Pero como decía el poeta, no hay paraíso sin serpiente: echo en falta las patas de pollo. Sí, patas de pollo. La primera vez que vi comer patas de pollo hervidas fue en el tren que nos llevó de Moscú a Pekín. Los encargados de nuestro vagón mataban el tiempo comiendo patitas de pollo y escupiendo las uñas por la ventanilla. Durante los seis días que duró el viaje no conseguí que accedieran a compartir su golosina, ni siquiera a cambio de monedas de cinco duros (las monedas de cinco duros tienen mucho éxito en China, porque pueden colgarse en torno al cuello con una cadenita.) Más tarde, en un parque de Chengdú, mientras dos chinitos de cuatro o cinco años se entretenían tirándome del vello de los brazos e imitando nuestros ojos redondos ('ojos de vaca'), su abuela quiso disculpar estas diabluras convidándonos a patas hervidas. Resulta increíble la cantidad de patitas de pollo que una abuela china puede devorar en cinco minutos. Y con qué desenvoltura escupe las uñas. Las posibilidades gastronómicas de tan pintoresco manjar no le han pasado desapercibidas al mismísimo Ferran Adrià, que últimamente las sirve fritas en el Bulli, pero sin uñas.

Se me va a terminar la crónica y aún no les he hablado de los licores perfumados, las barritas de incienso y las teteras de cerámica que pueden encontrar en mi supermercado chino preferido.
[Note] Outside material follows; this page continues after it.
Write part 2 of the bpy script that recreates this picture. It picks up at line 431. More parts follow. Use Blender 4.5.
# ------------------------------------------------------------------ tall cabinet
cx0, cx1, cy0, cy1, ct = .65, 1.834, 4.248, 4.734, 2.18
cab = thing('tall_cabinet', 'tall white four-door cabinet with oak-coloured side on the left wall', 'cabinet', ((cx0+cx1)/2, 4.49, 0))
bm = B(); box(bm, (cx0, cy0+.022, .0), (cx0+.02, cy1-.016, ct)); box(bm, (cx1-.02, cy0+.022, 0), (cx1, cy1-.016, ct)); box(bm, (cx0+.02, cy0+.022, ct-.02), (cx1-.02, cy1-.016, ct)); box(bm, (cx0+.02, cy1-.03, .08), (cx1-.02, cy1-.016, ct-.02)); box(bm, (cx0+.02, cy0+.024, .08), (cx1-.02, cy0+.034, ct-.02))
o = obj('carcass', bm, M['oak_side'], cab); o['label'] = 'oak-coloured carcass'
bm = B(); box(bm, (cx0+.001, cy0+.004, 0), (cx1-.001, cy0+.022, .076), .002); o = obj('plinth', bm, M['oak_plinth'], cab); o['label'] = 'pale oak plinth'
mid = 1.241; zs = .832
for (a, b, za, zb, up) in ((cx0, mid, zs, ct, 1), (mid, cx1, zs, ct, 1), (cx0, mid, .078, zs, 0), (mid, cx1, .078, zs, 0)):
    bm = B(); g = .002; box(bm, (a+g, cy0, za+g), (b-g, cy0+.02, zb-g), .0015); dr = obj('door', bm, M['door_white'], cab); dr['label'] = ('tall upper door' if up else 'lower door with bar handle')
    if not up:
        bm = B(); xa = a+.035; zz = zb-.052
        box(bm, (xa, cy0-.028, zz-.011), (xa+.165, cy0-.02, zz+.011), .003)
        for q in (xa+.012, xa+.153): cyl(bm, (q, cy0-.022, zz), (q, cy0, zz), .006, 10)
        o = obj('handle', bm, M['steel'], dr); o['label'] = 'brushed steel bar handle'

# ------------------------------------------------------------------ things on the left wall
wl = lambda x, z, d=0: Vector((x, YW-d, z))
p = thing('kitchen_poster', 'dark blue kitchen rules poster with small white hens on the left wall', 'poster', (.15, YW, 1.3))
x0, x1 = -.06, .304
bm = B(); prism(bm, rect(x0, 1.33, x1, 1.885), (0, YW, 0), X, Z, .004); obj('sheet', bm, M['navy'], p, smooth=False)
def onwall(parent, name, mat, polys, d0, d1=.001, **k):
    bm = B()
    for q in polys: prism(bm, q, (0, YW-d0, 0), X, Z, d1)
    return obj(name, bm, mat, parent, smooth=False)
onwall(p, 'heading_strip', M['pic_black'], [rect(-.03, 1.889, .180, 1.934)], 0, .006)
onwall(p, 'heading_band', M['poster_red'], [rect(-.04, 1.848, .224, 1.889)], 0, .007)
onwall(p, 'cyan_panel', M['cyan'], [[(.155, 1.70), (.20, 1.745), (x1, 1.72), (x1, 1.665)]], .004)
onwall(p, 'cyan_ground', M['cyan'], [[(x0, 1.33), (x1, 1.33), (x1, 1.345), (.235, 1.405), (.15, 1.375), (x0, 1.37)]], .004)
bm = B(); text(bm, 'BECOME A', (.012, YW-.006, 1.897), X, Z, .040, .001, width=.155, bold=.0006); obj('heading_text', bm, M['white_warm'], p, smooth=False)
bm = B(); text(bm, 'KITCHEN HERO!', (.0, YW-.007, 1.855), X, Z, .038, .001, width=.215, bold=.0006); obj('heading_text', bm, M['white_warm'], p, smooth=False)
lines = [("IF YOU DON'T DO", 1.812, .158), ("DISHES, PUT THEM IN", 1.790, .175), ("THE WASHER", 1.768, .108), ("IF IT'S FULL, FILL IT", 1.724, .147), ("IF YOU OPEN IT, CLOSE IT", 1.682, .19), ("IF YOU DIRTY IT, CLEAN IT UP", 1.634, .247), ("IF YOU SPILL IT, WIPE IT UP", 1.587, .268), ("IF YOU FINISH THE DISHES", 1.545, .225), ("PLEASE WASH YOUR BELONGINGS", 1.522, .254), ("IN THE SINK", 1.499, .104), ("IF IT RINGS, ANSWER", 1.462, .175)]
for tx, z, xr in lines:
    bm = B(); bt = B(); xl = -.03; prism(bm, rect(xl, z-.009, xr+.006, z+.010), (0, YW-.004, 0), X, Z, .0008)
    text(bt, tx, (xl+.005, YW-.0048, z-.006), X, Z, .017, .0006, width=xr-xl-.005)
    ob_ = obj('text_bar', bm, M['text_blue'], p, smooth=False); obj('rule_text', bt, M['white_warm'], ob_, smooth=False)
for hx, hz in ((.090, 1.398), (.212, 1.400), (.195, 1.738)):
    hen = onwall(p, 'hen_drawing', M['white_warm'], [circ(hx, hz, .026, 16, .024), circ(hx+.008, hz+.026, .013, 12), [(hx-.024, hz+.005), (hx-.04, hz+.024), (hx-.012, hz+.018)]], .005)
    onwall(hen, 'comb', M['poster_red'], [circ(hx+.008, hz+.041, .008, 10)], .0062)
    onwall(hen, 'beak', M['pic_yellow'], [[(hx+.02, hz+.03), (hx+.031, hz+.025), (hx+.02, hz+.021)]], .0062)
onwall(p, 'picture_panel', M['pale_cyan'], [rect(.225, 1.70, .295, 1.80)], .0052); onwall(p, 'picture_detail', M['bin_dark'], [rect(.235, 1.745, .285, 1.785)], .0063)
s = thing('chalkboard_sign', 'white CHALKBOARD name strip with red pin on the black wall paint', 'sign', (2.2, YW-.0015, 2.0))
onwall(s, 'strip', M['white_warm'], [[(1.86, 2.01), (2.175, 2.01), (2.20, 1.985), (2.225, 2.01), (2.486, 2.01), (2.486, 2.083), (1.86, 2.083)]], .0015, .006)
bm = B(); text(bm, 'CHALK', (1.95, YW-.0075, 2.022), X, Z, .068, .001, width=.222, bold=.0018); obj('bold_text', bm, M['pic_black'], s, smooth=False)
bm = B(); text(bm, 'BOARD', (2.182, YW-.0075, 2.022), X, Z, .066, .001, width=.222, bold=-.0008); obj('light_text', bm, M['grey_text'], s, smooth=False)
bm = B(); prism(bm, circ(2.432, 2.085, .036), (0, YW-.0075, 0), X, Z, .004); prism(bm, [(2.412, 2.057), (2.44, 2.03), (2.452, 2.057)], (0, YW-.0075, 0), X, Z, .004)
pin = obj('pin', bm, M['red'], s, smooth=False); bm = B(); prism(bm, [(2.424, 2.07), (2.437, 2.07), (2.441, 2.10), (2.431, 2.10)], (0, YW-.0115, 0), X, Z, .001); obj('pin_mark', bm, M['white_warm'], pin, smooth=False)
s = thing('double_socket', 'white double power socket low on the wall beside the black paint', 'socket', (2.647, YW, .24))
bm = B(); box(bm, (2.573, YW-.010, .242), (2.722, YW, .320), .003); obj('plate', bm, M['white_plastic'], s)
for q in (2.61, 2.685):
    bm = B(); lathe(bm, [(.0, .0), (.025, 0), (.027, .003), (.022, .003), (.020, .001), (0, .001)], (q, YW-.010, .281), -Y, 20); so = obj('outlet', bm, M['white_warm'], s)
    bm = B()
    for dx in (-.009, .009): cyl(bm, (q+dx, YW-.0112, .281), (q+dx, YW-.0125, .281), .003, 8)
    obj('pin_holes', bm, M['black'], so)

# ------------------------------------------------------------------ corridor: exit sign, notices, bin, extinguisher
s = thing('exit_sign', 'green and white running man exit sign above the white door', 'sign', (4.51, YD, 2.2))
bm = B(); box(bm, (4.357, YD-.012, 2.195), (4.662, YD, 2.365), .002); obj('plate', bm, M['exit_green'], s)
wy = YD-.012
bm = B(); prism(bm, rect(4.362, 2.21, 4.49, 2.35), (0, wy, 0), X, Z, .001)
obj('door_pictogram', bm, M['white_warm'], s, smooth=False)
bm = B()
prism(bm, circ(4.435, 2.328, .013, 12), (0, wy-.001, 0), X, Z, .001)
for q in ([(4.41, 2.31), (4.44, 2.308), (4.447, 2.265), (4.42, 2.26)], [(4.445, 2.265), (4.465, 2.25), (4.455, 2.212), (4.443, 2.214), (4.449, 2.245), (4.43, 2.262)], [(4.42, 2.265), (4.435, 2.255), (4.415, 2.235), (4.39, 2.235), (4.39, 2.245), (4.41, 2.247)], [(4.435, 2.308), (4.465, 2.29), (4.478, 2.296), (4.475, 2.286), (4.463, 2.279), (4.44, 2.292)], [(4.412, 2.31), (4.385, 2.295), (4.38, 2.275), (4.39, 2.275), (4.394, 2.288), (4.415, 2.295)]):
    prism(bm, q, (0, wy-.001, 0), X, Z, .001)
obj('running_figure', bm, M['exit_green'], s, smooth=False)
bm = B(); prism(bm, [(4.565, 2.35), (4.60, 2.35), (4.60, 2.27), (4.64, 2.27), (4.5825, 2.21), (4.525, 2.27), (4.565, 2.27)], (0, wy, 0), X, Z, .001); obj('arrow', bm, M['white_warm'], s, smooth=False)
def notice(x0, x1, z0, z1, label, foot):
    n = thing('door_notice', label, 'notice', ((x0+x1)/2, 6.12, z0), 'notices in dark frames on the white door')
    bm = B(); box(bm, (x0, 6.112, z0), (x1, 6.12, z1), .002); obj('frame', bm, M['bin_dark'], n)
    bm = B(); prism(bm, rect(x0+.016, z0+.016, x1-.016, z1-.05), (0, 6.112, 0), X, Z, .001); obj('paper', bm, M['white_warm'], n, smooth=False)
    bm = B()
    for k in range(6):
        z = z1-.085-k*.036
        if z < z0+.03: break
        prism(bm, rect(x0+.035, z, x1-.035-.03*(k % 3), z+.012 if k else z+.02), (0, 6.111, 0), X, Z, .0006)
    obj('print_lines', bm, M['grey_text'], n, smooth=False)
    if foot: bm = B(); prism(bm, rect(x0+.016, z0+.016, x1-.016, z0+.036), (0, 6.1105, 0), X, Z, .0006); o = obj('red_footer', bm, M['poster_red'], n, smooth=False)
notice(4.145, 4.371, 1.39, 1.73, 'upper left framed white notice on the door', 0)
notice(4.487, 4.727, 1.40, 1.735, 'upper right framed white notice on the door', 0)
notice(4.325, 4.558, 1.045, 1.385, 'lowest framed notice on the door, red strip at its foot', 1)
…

Ni del repentino deseo de comer un buen plato de raviolis a la plancha al estilo pequinés. Ya conocen el proverbio: 'La pera en el árbol no sacia la sed de quien está al pie' (Shushang deli jiebuliao shuxiaren deke). Calle de Girona arriba, llegando a la esquina de Còrsega, hay un recomendable restaurantillo donde sirven cerveza Tsing Tao helada y un plato que se llama hormigas en el árbol. Y también patas de pollo con aceite de sésamo, pero la patrona se resiste educadamente a servirlas a los occidentales. 'Pata de pollo, tú no gustar'. Contra la nostalgia todo vale, señora, incluso patitas de pollo.